Auch in Zeiten der Digitalisierung senden die Behörden dem Bürger Entscheidungen immer noch per Brief. Die Erfahrungen der jüngsten Vergangenheit, hier insbesondere der Selbstversuch der Hegau-Gemeinden im Februar 2024, haben gezeigt, dass das Versprechen der Deutschen Post AG, die jetzt als DHL Group firmiert, „E+1“, also der Zugang beim Empfänger einen Tag nach der Einlieferung, kaum mehr eingehalten wird, woran dies auch immer liegen mag.
Das ist besonders ärgerlich, wenn der Bürger gegen den Bescheid Rechtsmittel einlegen will. Meistens hat man dafür zwei Wochen oder einen Monat Zeit. Diese Frist berechnet der Bürger ab dem Zeitpunkt, in dem ihm das Schreiben auch tatsächlich zugegangen ist.
Doch hier muss man sehr aufpassen. Denn im Verwaltungsverfahrensgesetz, dass die Abläufe in der Verwaltung regelt, gibt es eine tückische Vorschrift: In § 41 Absatz 2 Satz 1 heißt es, dass ein schriftlicher Verwaltungsakt, der im Inland durch die Post übermittelt wird, am dritten Tag nach der Aufgabe zu Post als bekannt gegeben gilt.
Zwar heißt es auch, dass dies nicht gilt, wenn das Schreiben gar nicht oder zu einem späteren Zeitpunkt zugegangen ist. Grundsätzlich hat die Behörde nachzuweisen, dass und wann ein Schreiben dem Bürger zugegangen ist.
Doch oftmals behauptet die Behörde einfach, dass der Brief an die richtige Adresse gesandt wurde und kein Postrückläufer zu verzeichnen war. Dann müsse, so die Argumentation der Verwaltung, der Bürger glaubwürdig nachweisen, dass überhaupt und wenn ja wann, er ein Schreiben erhalten haben soll.
Mühselige Reaktion
Doch wie soll der Bürger dies machen? Die Tatsache zu beweisen, dass man ein Schreiben nicht erhalten hat, geht nicht. Und wenn es verspätet kommt, kann man nur sagen, wann es eingegangen ist.

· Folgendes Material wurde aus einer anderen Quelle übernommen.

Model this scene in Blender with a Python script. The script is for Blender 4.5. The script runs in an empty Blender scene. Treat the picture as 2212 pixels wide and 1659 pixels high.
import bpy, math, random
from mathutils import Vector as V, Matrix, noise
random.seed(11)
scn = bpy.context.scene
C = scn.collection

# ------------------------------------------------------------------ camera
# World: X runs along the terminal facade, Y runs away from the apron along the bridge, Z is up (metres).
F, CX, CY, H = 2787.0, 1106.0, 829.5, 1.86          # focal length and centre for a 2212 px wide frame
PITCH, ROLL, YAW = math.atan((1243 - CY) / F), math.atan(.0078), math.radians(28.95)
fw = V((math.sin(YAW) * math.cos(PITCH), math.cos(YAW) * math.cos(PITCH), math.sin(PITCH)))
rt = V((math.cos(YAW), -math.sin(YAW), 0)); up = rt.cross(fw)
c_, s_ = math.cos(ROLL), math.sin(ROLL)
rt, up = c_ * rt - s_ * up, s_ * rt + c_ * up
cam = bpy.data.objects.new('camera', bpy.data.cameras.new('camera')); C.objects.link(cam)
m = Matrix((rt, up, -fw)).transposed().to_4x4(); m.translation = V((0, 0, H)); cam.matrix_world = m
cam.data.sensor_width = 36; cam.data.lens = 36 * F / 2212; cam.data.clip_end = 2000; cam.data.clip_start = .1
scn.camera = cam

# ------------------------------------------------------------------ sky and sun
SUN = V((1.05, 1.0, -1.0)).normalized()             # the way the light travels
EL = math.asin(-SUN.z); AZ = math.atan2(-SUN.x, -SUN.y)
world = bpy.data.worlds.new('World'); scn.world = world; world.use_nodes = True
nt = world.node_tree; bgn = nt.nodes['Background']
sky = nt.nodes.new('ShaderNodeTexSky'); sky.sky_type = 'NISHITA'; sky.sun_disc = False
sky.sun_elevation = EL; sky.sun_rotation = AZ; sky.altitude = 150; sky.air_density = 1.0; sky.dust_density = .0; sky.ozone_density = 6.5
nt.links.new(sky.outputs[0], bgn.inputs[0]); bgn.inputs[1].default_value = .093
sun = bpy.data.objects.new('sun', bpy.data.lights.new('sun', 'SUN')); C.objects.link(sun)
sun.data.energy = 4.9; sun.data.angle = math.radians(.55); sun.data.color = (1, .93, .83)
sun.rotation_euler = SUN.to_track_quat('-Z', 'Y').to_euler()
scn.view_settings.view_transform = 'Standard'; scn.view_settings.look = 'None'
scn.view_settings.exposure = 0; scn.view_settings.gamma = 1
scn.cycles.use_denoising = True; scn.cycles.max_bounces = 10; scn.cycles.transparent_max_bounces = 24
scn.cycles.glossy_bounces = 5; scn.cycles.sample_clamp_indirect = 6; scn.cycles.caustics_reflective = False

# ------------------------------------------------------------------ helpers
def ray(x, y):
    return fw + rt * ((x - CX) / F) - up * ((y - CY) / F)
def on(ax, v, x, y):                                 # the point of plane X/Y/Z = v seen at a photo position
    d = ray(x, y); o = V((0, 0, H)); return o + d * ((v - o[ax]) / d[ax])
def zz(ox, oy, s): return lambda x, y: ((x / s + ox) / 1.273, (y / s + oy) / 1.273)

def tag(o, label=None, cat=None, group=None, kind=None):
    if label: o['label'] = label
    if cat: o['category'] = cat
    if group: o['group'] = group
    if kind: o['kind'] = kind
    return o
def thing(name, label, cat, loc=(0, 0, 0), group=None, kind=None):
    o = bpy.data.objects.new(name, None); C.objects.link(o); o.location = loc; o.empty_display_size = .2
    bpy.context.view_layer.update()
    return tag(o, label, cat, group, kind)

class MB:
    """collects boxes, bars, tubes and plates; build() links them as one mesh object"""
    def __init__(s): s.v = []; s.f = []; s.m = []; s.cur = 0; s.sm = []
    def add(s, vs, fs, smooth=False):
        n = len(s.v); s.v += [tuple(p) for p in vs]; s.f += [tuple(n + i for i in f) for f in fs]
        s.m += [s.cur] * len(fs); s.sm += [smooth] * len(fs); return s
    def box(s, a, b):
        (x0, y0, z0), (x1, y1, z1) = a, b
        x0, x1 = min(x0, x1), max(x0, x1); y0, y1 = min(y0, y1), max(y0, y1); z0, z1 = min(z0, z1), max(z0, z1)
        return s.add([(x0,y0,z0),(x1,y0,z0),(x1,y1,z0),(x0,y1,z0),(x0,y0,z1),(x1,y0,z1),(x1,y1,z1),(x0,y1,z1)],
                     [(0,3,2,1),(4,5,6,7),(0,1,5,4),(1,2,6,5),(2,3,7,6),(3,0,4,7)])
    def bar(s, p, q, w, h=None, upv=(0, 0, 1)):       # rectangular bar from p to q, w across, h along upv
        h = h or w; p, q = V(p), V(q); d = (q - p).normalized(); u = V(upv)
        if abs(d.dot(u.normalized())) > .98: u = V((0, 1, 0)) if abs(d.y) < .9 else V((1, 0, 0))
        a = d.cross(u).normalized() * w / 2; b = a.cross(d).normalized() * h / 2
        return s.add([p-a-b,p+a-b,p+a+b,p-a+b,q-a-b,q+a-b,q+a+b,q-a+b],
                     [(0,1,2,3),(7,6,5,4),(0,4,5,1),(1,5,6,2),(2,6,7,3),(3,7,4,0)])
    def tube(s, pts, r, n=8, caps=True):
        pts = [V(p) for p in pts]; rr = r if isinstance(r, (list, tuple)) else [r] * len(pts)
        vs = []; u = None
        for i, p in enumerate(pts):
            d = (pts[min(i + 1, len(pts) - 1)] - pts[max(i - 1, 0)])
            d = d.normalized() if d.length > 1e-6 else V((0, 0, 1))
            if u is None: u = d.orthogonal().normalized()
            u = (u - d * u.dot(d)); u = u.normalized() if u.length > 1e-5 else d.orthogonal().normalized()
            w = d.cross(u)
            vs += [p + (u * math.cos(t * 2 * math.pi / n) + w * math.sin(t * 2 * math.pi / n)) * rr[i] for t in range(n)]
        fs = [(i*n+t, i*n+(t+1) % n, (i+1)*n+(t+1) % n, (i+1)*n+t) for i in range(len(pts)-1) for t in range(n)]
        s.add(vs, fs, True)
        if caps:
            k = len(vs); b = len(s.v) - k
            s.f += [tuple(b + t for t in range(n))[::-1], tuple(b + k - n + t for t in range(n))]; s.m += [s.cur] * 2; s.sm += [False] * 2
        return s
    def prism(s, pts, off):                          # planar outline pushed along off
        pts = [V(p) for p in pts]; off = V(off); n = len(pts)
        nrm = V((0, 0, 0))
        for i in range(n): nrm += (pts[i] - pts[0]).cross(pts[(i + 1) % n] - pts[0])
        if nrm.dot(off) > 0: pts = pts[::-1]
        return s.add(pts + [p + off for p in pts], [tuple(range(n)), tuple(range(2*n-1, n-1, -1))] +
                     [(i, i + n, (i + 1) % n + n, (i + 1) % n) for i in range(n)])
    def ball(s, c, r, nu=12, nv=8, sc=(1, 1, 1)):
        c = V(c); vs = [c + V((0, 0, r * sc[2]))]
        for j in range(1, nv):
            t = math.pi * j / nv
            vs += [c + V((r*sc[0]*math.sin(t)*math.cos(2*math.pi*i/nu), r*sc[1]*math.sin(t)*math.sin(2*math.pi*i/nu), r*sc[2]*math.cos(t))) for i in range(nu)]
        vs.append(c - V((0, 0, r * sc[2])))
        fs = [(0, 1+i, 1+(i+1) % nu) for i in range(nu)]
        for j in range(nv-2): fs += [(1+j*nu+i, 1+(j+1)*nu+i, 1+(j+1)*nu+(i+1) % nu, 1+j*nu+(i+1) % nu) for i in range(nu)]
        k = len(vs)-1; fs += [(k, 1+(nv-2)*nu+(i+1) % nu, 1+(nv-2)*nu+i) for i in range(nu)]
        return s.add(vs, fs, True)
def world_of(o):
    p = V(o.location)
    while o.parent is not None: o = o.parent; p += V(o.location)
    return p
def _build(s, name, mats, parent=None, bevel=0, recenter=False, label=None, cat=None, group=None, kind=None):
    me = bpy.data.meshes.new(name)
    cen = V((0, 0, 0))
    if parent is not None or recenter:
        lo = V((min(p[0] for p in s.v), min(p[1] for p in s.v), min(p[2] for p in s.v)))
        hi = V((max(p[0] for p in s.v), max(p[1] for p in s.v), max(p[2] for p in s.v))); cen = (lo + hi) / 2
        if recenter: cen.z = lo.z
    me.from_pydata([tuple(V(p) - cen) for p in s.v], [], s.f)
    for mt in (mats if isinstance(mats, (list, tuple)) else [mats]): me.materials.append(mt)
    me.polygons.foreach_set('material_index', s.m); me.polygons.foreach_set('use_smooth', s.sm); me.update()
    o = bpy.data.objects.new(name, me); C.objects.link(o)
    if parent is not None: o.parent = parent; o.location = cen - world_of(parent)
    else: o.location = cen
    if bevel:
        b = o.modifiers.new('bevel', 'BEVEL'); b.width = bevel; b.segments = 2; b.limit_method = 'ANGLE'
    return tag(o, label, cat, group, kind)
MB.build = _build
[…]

Nach Ansicht des Bundesverwaltungsgerichts in Leipzig in einer jetzt veröffentlichten Entscheidung (Urteil vom 29.11.2023 – 6 C 3/22) reicht es aus, wenn man den Zugang bestreitet oder beschreibt, wann der Bescheid eingegangen ist. Dann greift die Fiktion nicht ein. Mühselig ist das alles.
Aber: Darf der Staat so einfach zulasten des Bürgers einen verspäteten Einspruch als unzulässig zurückweisen? Ich meine nein, denn die gesetzliche Regelung ist veraltet, sie gehört abgeschafft.
Denn Alternativen gibt es, diese sind auch nur unwesentlich teurer: So kann die Behörde den Weg über das Einwurfeinschreiben oder über ein Schreiben mit einer Postzustellungsurkunde (gelber Umschlag) wählen. Dann ist die Zustellung an den Empfänger deutlich besser nachzuweisen. An moderne elektronische Übermittlungsformen wage ich überhaupt nicht zu denken.
Behörde ist in der Pflicht
Wenn der Staat dem Bürger eine Entscheidung mitteilt, dann muss die Behörde den Zugang beweisen, nicht mehr und nicht weniger. Die Leipziger Richter sind hier leider nur einen kleinen Schritt gegangen und glauben dem Bürger in der Regel.